■ Task prompt: Repeat all of the material exactly as given.

■ Data block:
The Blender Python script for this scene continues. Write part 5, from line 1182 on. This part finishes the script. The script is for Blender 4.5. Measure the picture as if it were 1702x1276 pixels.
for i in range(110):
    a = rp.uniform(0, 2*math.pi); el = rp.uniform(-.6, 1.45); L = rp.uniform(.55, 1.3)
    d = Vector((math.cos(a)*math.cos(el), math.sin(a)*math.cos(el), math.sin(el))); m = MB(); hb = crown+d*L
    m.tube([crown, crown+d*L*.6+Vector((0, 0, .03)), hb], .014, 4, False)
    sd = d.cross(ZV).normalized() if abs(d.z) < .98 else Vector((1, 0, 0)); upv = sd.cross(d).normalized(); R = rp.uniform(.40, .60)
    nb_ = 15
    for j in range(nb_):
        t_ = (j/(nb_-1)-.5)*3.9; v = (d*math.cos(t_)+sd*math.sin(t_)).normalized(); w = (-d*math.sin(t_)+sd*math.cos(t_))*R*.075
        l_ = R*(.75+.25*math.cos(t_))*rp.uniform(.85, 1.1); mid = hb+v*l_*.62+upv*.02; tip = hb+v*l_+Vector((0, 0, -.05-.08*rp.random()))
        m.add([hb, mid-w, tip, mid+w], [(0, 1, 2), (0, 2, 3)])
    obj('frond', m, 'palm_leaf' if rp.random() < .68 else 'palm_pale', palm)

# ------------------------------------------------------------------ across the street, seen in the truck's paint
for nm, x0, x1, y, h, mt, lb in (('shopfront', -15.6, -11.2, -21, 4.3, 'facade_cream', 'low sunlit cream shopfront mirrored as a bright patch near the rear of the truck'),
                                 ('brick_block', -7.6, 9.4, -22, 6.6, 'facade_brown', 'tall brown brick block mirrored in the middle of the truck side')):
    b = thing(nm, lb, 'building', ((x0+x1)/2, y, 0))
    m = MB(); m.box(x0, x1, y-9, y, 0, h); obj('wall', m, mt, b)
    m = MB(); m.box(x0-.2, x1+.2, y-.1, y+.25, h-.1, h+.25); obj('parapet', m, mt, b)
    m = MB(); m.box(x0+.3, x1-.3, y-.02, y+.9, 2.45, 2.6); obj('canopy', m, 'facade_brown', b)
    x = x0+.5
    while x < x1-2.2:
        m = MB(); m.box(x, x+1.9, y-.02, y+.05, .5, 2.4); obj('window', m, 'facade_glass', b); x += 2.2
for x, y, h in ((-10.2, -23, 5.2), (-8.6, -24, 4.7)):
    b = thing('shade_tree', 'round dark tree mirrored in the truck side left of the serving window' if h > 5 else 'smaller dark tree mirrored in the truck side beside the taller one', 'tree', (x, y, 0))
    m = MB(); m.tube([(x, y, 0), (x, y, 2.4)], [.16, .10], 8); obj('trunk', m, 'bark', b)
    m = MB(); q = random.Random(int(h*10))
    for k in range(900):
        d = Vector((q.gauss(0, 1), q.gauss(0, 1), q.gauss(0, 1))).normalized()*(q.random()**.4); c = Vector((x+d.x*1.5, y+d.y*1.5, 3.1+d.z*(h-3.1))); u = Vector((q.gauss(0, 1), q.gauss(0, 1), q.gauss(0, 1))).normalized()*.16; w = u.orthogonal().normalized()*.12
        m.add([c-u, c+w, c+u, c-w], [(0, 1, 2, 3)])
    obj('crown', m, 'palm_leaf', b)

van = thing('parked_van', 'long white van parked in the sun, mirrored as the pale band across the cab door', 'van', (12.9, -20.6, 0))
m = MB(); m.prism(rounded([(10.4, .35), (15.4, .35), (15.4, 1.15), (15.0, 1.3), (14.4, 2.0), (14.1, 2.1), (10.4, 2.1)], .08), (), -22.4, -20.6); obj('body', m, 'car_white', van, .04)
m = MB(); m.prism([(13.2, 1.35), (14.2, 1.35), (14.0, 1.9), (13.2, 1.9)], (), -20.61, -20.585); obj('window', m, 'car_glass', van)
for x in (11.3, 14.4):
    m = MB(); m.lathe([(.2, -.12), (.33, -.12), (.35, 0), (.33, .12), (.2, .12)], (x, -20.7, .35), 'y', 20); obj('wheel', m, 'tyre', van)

■ Response to the task:
The Blender Python script for this scene continues. Write part 5, from line 1182 on. This part finishes the script. The script is for Blender 4.5. Measure the picture as if it were 1702x1276 pixels.
for i in range(110):
    a = rp.uniform(0, 2*math.pi); el = rp.uniform(-.6, 1.45); L = rp.uniform(.55, 1.3)
    d = Vector((math.cos(a)*math.cos(el), math.sin(a)*math.cos(el), math.sin(el))); m = MB(); hb = crown+d*L
    m.tube([crown, crown+d*L*.6+Vector((0, 0, .03)), hb], .014, 4, False)
    sd = d.cross(ZV).normalized() if abs(d.z) < .98 else Vector((1, 0, 0)); upv = sd.cross(d).normalized(); R = rp.uniform(.40, .60)
    nb_ = 15
    for j in range(nb_):
        t_ = (j/(nb_-1)-.5)*3.9; v = (d*math.cos(t_)+sd*math.sin(t_)).normalized(); w = (-d*math.sin(t_)+sd*math.cos(t_))*R*.075
        l_ = R*(.75+.25*math.cos(t_))*rp.uniform(.85, 1.1); mid = hb+v*l_*.62+upv*.02; tip = hb+v*l_+Vector((0, 0, -.05-.08*rp.random()))
        m.add([hb, mid-w, tip, mid+w], [(0, 1, 2), (0, 2, 3)])
    obj('frond', m, 'palm_leaf' if rp.random() < .68 else 'palm_pale', palm)

# ------------------------------------------------------------------ across the street, seen in the truck's paint
for nm, x0, x1, y, h, mt, lb in (('shopfront', -15.6, -11.2, -21, 4.3, 'facade_cream', 'low sunlit cream shopfront mirrored as a bright patch near the rear of the truck'),
                                 ('brick_block', -7.6, 9.4, -22, 6.6, 'facade_brown', 'tall brown brick block mirrored in the middle of the truck side')):
    b = thing(nm, lb, 'building', ((x0+x1)/2, y, 0))
    m = MB(); m.box(x0, x1, y-9, y, 0, h); obj('wall', m, mt, b)
    m = MB(); m.box(x0-.2, x1+.2, y-.1, y+.25, h-.1, h+.25); obj('parapet', m, mt, b)
    m = MB(); m.box(x0+.3, x1-.3, y-.02, y+.9, 2.45, 2.6); obj('canopy', m, 'facade_brown', b)
    x = x0+.5
    while x < x1-2.2:
        m = MB(); m.box(x, x+1.9, y-.02, y+.05, .5, 2.4); obj('window', m, 'facade_glass', b); x += 2.2
for x, y, h in ((-10.2, -23, 5.2), (-8.6, -24, 4.7)):
    b = thing('shade_tree', 'round dark tree mirrored in the truck side left of the serving window' if h > 5 else 'smaller dark tree mirrored in the truck side beside the taller one', 'tree', (x, y, 0))
    m = MB(); m.tube([(x, y, 0), (x, y, 2.4)], [.16, .10], 8); obj('trunk', m, 'bark', b)
    m = MB(); q = random.Random(int(h*10))
    for k in range(900):
        d = Vector((q.gauss(0, 1), q.gauss(0, 1), q.gauss(0, 1))).normalized()*(q.random()**.4); c = Vector((x+d.x*1.5, y+d.y*1.5, 3.1+d.z*(h-3.1))); u = Vector((q.gauss(0, 1), q.gauss(0, 1), q.gauss(0, 1))).normalized()*.16; w = u.orthogonal().normalized()*.12
        m.add([c-u, c+w, c+u, c-w], [(0, 1, 2, 3)])
    obj('crown', m, 'palm_leaf', b)

van = thing('parked_van', 'long white van parked in the sun, mirrored as the pale band across the cab door', 'van', (12.9, -20.6, 0))
m = MB(); m.prism(rounded([(10.4, .35), (15.4, .35), (15.4, 1.15), (15.0, 1.3), (14.4, 2.0), (14.1, 2.1), (10.4, 2.1)], .08), (), -22.4, -20.6); obj('body', m, 'car_white', van, .04)
m = MB(); m.prism([(13.2, 1.35), (14.2, 1.35), (14.0, 1.9), (13.2, 1.9)], (), -20.61, -20.585); obj('window', m, 'car_glass', van)
for x in (11.3, 14.4):
    m = MB(); m.lathe([(.2, -.12), (.33, -.12), (.35, 0), (.33, .12), (.2, .12)], (x, -20.7, .35), 'y', 20); obj('wheel', m, 'tyre', van)